Free software isn't anti-market, despite the penchant for a number of its true believers to pitch it in revolutionary terms. The phenenom can also easily be described in market terms. I'll start with one: commoditization. Microsoft has been commoditizing software with a proprietary model too, by including products in the operating system. Netscape and Real Networks saw their original business models dry up when this competitor commoditized their market segments.
But when Microsoft did it, it created vendor lock-in. And that led to stagnation. Look at how outdated IE got, with all its security holes and lack of support for so many modern web design techniques. They're just now playing catch-up, and who can say if they would have done it at all if Mozilla Firefox hadn't been doing so well!

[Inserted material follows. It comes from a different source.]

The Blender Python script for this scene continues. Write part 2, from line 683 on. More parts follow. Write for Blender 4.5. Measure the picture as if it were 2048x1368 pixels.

Software freedom seems to be serving consumers very well.
I think that this license more determines what type of ownership is good or bad; not the consumer end. The Better Business Bureau is more for consumer rights.
He says code wont die but I think more realistically that free software and free media (creative commons) will ensure that BAD code or Art will surely die, I sincerely hope so as I'm sick of people humping their way to the top. So consumers decide in the end. Places like www.musicnow.com are a good start by putting most of what's out there in front of your face well categorized, but still, there are too many restrictions that are limiting the true innovation that I see over at the Creative Commons websites. Check out the CC's free media bin. I think there are some CC tools to categorize music as well or there working on it.
I'm sick of artists and musicians allowing the service industry to run their music. Record companies are a service to record your music. They are supposed to be a paid service working for you. I think if a musician wants to NOT allow people to own their work after you purchased it, then he should state it himself and contract it himself instead of hiding behind the skirts of the music industry. Stop being a wimp.
The GNU allows the original author to maintain ownership by insisting that and holder retain the original contract and release the code freely.
I am against a company purchasing something and then deleting the original intent or author who created it. It's counter-industrial.
So I think a good protest term for GNU would be AUTHOR'S INTENT for CONSUMER'S RIGHTS.
or GNU: AVOID STINKY SOFTWARE
or CREATIVE COMMONS: ALLOW GOOD VIBES TO REACH YOUR EARS.or CREATIVE COMMONS: STOP PAY TO PLAY. We will not pay EXTRA to release our music anymore! We will not allow our music to be filtered by non-consumers!
I envision a solid future where products are very quality because on efficiency (think about the spaceships and other high end tech) of original intent, while other companies help each other out by not being redundant and recreating the same design over and over;.because they destroyed the original one. Everyone usually agrees that there's nothing better then the original.
Also we are living in a society of waste and redundancy. This can't happen anymore because tech has become too fast, as we build houses and things so quick, we need to slow down and promote more quality if we are to survive.
Instead of thinking about what we have we are thinking how much more we need all the time. This 'more' stuff has to stop.
non-free products is just a preemptive move by companies to maximize their profits by limiting resources with false scarcity.